Either these things are out of God’s control, or they are part of his plan in a way that will eventually glorify Him. For God to be the supreme being He says He is (“the Beginning and the End”), He must be capable of thinking and planning beyond anything humans are capable of perceiving. Thus even horrible atrocities must have a place in His plan, since they occur and everything that occurs is part of His orchestration.

(This does not square with the concept of Buddy Christ–the God who’s totally your best friend and is going to make you rich. It also makes people uncomfortable to think that every terrible thing they have experienced has been for a reason–understandably, I might add, since people go through terrible things and have a tendency to blame God for making their life hard.)

In Dune, the best-laid plans of a powerful order are diverted by one woman’s decision, due to her love for her husband, to have a boy instead of a girl. (Within this order, women are capable of such minute control of their bodies that they can determine the gender of their child.) Centuries of careful breeding are thwarted by this one decision, and the son becomes the One that they have sought all this time.

While I know that fiction is not evidence of the manifestation of God in our lives, I believe that the act of creativity and creation can be a form of worship–that even non- and anti-Christians can reflect God in art.

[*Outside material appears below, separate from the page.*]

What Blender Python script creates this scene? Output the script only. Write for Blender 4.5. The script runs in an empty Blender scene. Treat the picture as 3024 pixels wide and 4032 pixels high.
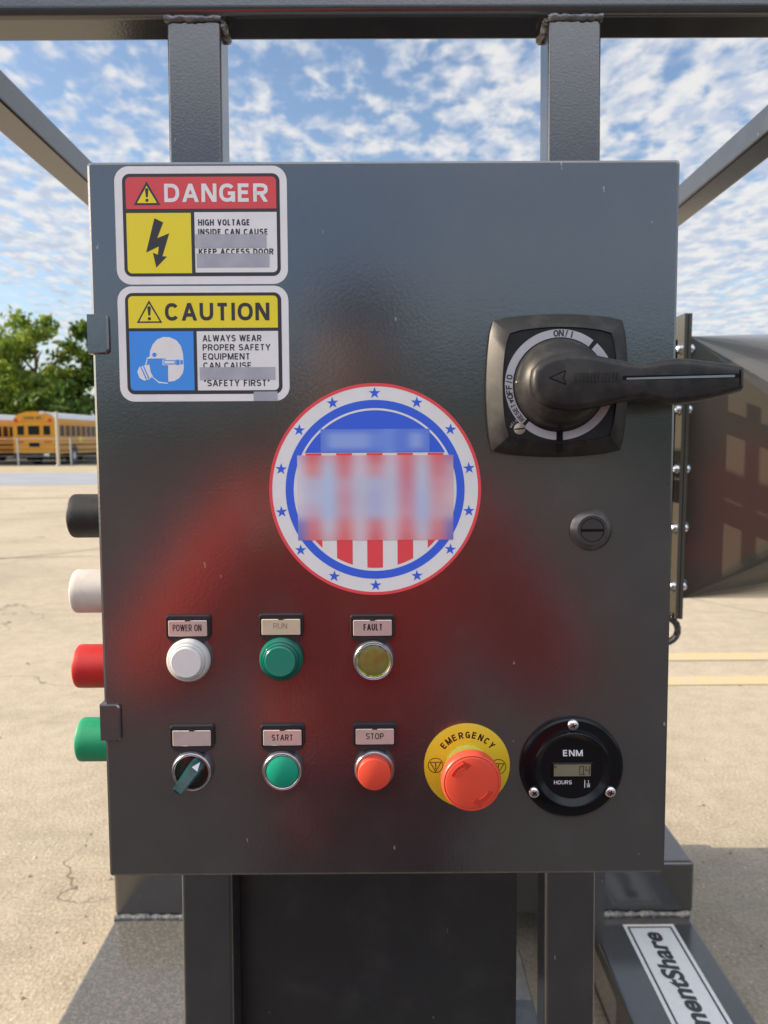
import bpy, bmesh, math, random
from mathutils import Vector, Matrix

# ------------------------------------------------------------------ camera, sky, sun, exposure
S = bpy.context.scene
COL = S.collection
R = math.radians
CAM_H = 1.45
# the machine leans back a little: machine frame -> world
TILT = R(-1.29)
PITCH, YAW, ROLL = R(4.208), R(0.147), R(-0.295)
CAM_M = Vector((-0.00245, -0.5413, 0.0525))          # camera in the machine frame (origin = centre of the door face)
RX = Matrix.Rotation(TILT, 4, 'X')
M = Matrix.Translation(Vector((0, 0, CAM_H)) - (RX @ CAM_M)) @ RX

cam_d = bpy.data.cameras.new('camera')
cam = bpy.data.objects.new('camera', cam_d)
COL.objects.link(cam)
cam_d.sensor_fit = 'HORIZONTAL'
cam_d.sensor_width = 36.0
cam_d.lens = 36.06
cam_d.clip_start = 0.01
cam_d.clip_end = 3000
cam_d.dof.use_dof = True
cam_d.dof.focus_distance = 0.535
cam_d.dof.aperture_fstop = 19.0
cp, sp, cy_, sy_, cr, sr = math.cos(PITCH), math.sin(PITCH), math.cos(YAW), math.sin(YAW), math.cos(ROLL), math.sin(ROLL)
B3 = Matrix(((1, 0, 0), (0, 0, -1), (0, 1, 0)))
RP = Matrix(((1, 0, 0), (0, cp, -sp), (0, sp, cp)))
RY = Matrix(((cy_, 0, -sy_), (0, 1, 0), (sy_, 0, cy_)))
RR = Matrix(((cr, -sr, 0), (sr, cr, 0), (0, 0, 1)))
W2C = RR @ RP @ RY @ B3                               # machine -> (right, down, forward)
right, down, fwd = (RX.to_3x3() @ Vector(W2C[i]) for i in range(3))
rot = Matrix((right, -down, -fwd)).transposed()
cam.matrix_world = Matrix.Translation((0, 0, CAM_H)) @ rot.to_4x4()
S.camera = cam

SUN_EL = R(24.0)
SUN_AZ = R(-0.9)                                      # direction the light travels: +X, a touch towards the camera
ray = Vector((math.cos(SUN_AZ) * math.cos(SUN_EL), math.sin(SUN_AZ) * math.cos(SUN_EL), -math.sin(SUN_EL)))
sun_d = bpy.data.lights.new('sun', 'SUN')
sun_d.energy = 4.2
sun_d.angle = R(0.55)
sun_d.color = (1.0, 0.83, 0.62)
sun = bpy.data.objects.new('sun', sun_d)
COL.objects.link(sun)
sun.rotation_euler = ray.to_track_quat('-Z', 'Y').to_euler()

W = bpy.data.worlds.new('World')
S.world = W
W.use_nodes = True
nt = W.node_tree
nt.nodes.clear()
def N(tree, typ, **kw):
    n = tree.nodes.new(typ)
    for k, v in kw.items():
        setattr(n, k, v)
    return n
def math_node(tree, op, a, b=None, clamp=False):
    n = N(tree, 'ShaderNodeMath', operation=op, use_clamp=clamp)
    for i, v in enumerate((a, b)):
        if v is None: continue
        if isinstance(v, (int, float)): n.inputs[i].default_value = v
        else: tree.links.new(v, n.inputs[i])
    return n.outputs[0]
def smooth(tree, v, a, b):
    n = N(tree, 'ShaderNodeMapRange', interpolation_type='SMOOTHSTEP')
    tree.links.new(v, n.inputs[0])
    n.inputs[1].default_value = a; n.inputs[2].default_value = b
    n.inputs[3].default_value = 0; n.inputs[4].default_value = 1
    return n.outputs[0]
sky = N(nt, 'ShaderNodeTexSky', sky_type='NISHITA', sun_disc=False, sun_elevation=SUN_EL, sun_rotation=R(270),
        air_density=1.0, dust_density=1.6, ozone_density=2.0)
tc = N(nt, 'ShaderNodeTexCoord')
sep = N(nt, 'ShaderNodeSeparateXYZ')
nt.links.new(tc.outputs['Generated'], sep.inputs[0])
zc = math_node(nt, 'MAXIMUM', sep.outputs[2], 0.0)
den = math_node(nt, 'ADD', zc, 0.07)
comb = N(nt, 'ShaderNodeCombineXYZ')
nt.links.new(math_node(nt, 'DIVIDE', sep.outputs[0], den), comb.inputs[0])
nt.links.new(math_node(nt, 'DIVIDE', sep.outputs[1], den), comb.inputs[1])
def noise(tree, vec, scale, detail=4, rough=0.5, dist=0.0):
    n = N(tree, 'ShaderNodeTexNoise')
    n.inputs['Scale'].default_value = scale
    n.inputs['Detail'].default_value = detail
    n.inputs['Roughness'].default_value = rough
    n.inputs['Distortion'].default_value = dist
    if vec is not None: tree.links.new(vec, n.inputs['Vector'])
    return n.outputs['Fac']
mapn = N(nt, 'ShaderNodeMapping')
nt.links.new(comb.outputs[0], mapn.inputs[0])
mapn.inputs['Location'].default_value = (3.1, 1.7, 0)
mapn.inputs['Rotation'].default_value = (0, 0, R(0))
mapn.inputs['Scale'].default_value = (1.15, 0.78, 1.0)
dap = noise(nt, mapn.outputs[0], 12.5, 3.5, 0.5, 0.1)
big = noise(nt, mapn.outputs[0], 0.8, 3, 0.5, 0.2)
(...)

I think God is reflected in Dune.

Accepting the idea that “chaos” in our lives can be God’s path for us is weird and kind of difficult. In Dune, Paul (the aforementioned One) has limited precognition–he sees things that could happen based on his actions. Sometimes, though, his perception of his various paths dips out of his view. These are the times he knows that he must act–he fears and anticipates them because he knows that it is in these moments that change will come into his life. Our lives have similar instants where small decisions make a big difference later on. Sometimes, we can even see these decisions coming and decide whether to embrace or avoid them.

My encouragement for you is: embrace these decisions. Trust God. Know that things won’t always been perfect or even good, but that He has a place for you in a plan so complex that we aren’t even capable of comprehending.

(Before anyone brings it up–I’m not arguing for predestination 100%. I think that predestination/free will is not an either/or situation. The best way I can put it is especially for nerds: think of light. It is a particle, a photon. Also, it is a wave. Sometimes it acts like one, sometimes it acts like the other. But as far as we can tell, it’s both at the same time. That’s my answer to the predestination/free will argument–as far as we can tell, it’s both at the same time.)